January 1, 2040 -- Final Recycled Content Targets
- Contact-sensitive plastic packaging: 50% post-consumer recycled content
- Non-contact-sensitive plastic packaging: 65% post-consumer recycled content (maintained from 2035)
Requirements Specific to Corrugated Packaging
Packaging Minimization
The PPWR requires that packaging be minimized in terms of weight and volume while maintaining functionality. Specific provisions:
- Empty space limitation -- Empty space (void space) in packaging must not exceed what is necessary to protect the product. For corrugated shipping boxes, this means right-sizing is no longer just a cost-saving strategy -- it's a regulatory requirement.
- Wall thickness limitation -- Packaging walls must not be thicker than necessary for functionality. For corrugated, this means the board grade should match the actual performance requirement, not be over-specified.
- Double walls -- The regulation addresses "unnecessary packaging layers," which could potentially be interpreted to challenge double-boxing or unnecessary secondary packaging layers.
For practical guidance on right-sizing, see our guide on reducing corrugated packaging costs.
Design for Recycling
Corrugated packaging must be designed for recycling, which means:
- Material compatibility -- All components must be compatible with paper recycling processes or easily separable
- No contaminants -- Non-recyclable adhesives, coatings, inks, or attachments that contaminate the paper recycling stream are restricted
- Labeling for sorting -- Clear material identification to support correct sorting by consumers and at sorting facilities
Components that may create compliance issues:
- Metallic foil laminations (not separable in standard paper recycling)
- Plastic windows or openings (must be easily separable)
- Pressure-sensitive labels with non-recyclable adhesive (must be repulpable or removable)
- Moisture-barrier coatings that are not compatible with paper recycling (wax coatings, certain polymer coatings)
Reuse Requirements
The PPWR includes targets for reusable packaging in certain sectors (transport packaging, e-commerce, food service). While these primarily target plastic packaging, corrugated transport packaging is in scope:
- Transport packaging -- By 2030, 40% of transport packaging (pallets, wraps, transit packaging) used within the EU must be in a reuse system. This target increases to 70% by 2040.
- E-commerce packaging -- By 2030, 10% of e-commerce packaging must be reusable. This increases to 50% by 2040.
These targets apply at the economic operator level (the company placing products on the market), not the packaging material level.

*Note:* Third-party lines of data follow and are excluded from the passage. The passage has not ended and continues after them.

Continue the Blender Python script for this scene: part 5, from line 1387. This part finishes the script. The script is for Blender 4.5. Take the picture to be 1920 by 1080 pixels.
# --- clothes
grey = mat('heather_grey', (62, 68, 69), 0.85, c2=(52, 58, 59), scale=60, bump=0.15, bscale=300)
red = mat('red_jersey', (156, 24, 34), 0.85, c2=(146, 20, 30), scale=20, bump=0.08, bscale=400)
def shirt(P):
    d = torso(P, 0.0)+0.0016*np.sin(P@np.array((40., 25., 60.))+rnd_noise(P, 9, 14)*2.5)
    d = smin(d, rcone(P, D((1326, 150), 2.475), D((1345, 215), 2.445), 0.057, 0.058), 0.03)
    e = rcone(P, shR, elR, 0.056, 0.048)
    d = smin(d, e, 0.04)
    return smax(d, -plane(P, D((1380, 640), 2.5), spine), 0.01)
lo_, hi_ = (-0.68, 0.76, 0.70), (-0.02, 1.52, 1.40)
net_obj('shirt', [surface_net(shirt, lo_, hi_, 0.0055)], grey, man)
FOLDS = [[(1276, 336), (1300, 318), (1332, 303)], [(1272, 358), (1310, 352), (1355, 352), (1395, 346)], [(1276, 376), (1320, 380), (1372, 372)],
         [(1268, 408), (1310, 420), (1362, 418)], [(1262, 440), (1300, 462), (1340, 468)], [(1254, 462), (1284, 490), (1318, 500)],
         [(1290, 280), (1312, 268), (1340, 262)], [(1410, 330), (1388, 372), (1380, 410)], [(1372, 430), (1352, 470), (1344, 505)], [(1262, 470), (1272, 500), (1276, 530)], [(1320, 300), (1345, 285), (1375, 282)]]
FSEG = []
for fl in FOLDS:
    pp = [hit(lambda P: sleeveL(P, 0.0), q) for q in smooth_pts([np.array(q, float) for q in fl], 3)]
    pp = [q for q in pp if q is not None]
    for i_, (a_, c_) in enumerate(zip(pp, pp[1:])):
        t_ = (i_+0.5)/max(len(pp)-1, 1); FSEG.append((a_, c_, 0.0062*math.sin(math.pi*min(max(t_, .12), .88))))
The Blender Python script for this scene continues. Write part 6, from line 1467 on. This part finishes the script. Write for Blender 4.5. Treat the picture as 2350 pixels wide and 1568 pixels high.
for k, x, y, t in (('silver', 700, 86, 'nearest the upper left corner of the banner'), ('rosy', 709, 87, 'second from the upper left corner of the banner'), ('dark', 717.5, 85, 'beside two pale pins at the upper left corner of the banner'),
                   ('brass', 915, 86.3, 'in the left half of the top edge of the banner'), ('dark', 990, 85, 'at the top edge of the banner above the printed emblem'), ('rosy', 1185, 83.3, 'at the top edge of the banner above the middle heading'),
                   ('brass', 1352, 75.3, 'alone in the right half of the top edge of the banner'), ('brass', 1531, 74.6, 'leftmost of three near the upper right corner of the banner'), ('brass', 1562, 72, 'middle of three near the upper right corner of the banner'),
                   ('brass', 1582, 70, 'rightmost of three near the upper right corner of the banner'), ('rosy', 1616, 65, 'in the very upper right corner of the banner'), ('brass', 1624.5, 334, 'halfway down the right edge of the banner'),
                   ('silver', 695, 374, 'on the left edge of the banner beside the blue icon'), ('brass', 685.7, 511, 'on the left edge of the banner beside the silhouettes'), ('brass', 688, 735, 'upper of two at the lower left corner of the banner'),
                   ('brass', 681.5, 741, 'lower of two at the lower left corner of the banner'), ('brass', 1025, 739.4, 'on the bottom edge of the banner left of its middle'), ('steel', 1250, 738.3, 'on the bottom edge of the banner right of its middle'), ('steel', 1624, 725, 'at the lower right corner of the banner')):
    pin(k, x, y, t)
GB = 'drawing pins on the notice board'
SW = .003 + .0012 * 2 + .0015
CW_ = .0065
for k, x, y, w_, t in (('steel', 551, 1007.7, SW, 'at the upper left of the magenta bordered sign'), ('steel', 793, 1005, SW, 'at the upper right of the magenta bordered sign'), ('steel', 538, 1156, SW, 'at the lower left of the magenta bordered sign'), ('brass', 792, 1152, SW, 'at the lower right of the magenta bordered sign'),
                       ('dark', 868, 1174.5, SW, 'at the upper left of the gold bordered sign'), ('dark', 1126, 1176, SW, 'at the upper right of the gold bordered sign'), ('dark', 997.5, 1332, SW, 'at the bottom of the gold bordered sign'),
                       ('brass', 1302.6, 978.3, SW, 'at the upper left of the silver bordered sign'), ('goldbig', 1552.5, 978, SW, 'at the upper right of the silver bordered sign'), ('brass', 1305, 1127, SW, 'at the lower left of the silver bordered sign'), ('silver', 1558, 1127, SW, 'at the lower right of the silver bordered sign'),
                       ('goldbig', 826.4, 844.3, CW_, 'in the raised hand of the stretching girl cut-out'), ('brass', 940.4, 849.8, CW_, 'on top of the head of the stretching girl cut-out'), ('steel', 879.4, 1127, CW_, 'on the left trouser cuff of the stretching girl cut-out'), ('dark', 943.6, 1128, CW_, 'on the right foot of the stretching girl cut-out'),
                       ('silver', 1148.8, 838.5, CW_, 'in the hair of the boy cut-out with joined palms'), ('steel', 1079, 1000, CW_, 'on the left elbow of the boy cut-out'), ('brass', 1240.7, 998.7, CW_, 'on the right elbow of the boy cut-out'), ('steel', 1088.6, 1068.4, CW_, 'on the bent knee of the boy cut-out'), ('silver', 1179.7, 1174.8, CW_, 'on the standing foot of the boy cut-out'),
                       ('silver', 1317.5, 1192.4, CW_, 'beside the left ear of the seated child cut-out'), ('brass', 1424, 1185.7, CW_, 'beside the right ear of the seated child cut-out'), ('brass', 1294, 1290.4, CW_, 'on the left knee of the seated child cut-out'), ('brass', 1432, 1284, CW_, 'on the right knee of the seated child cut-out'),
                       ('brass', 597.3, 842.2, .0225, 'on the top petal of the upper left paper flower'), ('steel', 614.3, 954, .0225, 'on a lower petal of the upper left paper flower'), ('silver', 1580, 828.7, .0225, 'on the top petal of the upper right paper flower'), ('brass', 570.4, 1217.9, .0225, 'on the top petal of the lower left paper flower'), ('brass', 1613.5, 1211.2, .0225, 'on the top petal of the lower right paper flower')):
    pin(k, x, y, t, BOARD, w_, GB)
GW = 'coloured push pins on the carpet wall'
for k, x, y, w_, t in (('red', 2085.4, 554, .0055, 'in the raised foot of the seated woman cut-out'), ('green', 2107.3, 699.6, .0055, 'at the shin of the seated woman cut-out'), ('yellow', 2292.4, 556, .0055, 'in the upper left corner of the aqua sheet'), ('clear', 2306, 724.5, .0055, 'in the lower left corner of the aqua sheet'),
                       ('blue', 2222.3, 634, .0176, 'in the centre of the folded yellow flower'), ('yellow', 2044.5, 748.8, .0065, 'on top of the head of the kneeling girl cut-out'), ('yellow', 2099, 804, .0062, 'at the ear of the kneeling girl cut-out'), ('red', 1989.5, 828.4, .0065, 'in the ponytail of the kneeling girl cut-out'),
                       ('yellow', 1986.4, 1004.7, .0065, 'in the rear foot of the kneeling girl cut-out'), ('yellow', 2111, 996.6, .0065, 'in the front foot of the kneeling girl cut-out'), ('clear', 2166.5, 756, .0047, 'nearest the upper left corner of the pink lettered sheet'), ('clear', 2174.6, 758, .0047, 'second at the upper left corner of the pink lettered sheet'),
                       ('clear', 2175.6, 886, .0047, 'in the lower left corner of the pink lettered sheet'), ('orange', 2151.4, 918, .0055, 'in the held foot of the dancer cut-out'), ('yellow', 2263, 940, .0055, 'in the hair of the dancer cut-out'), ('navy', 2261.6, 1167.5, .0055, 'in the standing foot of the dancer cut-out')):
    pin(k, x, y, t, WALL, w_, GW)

Corrugated packaging used once and recycled may still comply under recycling targets, but companies will need to demonstrate their overall packaging portfolio meets the reuse percentages.
This is an area where the corrugated industry has raised concerns. Corrugated's environmental profile is strong when considering recycling (90%+ recycling rate), but the material is not inherently designed for multi-trip reuse in the same way plastic crates are. Industry advocacy groups argue that a single-use, highly-recycled material like corrugated can have a lower lifecycle environmental impact than a reusable alternative -- and the PPWR's life cycle assessment provisions may eventually support this argument.
Compliance Implications for Non-EU Companies
If your company is not based in the EU but places corrugated packaging on the EU market (either directly or through importers), the PPWR applies to you.
Who Is Responsible?
Under the PPWR, the "producer" is the entity that first makes packaged products available on the EU market. This is typically:
- The brand owner (if established in the EU)
- The importer (if the brand owner is outside the EU)
- The marketplace (for certain online sales)
What Non-EU Companies Need to Do
- Identify your EU obligation -- Determine whether you or your EU importer/representative is the responsible producer
- Register with EPR schemes -- Ensure compliance with EPR registration requirements in each member state where your products are sold
- Meet design requirements -- Ensure your corrugated packaging meets design-for-recycling and minimization requirements before export to the EU
- Prepare for labeling -- Plan for harmonized EU labeling requirements on your corrugated packaging
- Implement digital product passport -- Develop capability to generate and link digital product passport data to packaging
What the PPWR Means for the Corrugated Industry
Overall Position: Strong but Not Complacent
The corrugated industry is well-positioned for PPWR compliance:
- Recycling rate already exceeds PPWR targets
- Recyclability of standard corrugated is excellent
- Recycled content in corrugated board already ranges from 25-100%
- Design for recycling is inherent in standard corrugated construction
However, areas requiring attention include:
- Packaging minimization enforcement -- Companies will need to document that box sizes are appropriate, not just convenient
- Non-standard constructions -- Laminated, coated, and multi-material corrugated products need recyclability assessment
- Reuse targets -- The transport packaging and e-commerce reuse requirements may challenge current single-use corrugated models
- Labeling and digital passport -- New labeling and data systems require investment
- PFAS restrictions -- Food-contact corrugated with PFAS-based barriers must transition to alternatives
Industry Resources
The following organizations provide PPWR compliance guidance for the corrugated industry:
- FEFCO (European Federation of Corrugated Board Manufacturers) -- Industry-specific PPWR guidance
- CEPI (Confederation of European Paper Industries) -- Paper sector regulatory analysis
- 4evergreen -- Alliance focused on fiber-based packaging circularity
- RecyClass -- Packaging recyclability assessment methodology
The Bottom Line
The PPWR is a comprehensive regulation, but for standard corrugated packaging, the compliance burden is manageable. Corrugated board's inherent recyclability, established recycling infrastructure, and high recycled content mean the material is well-aligned with the regulation's sustainability goals.
The key action items are: prepare for the August 2026 general application date by reviewing your corrugated packaging portfolio for minimization and recyclability compliance, plan for harmonized labeling, begin evaluating digital product passport solutions, and address any non-standard constructions (laminations, coatings, multi-material designs) that may not meet recyclability requirements.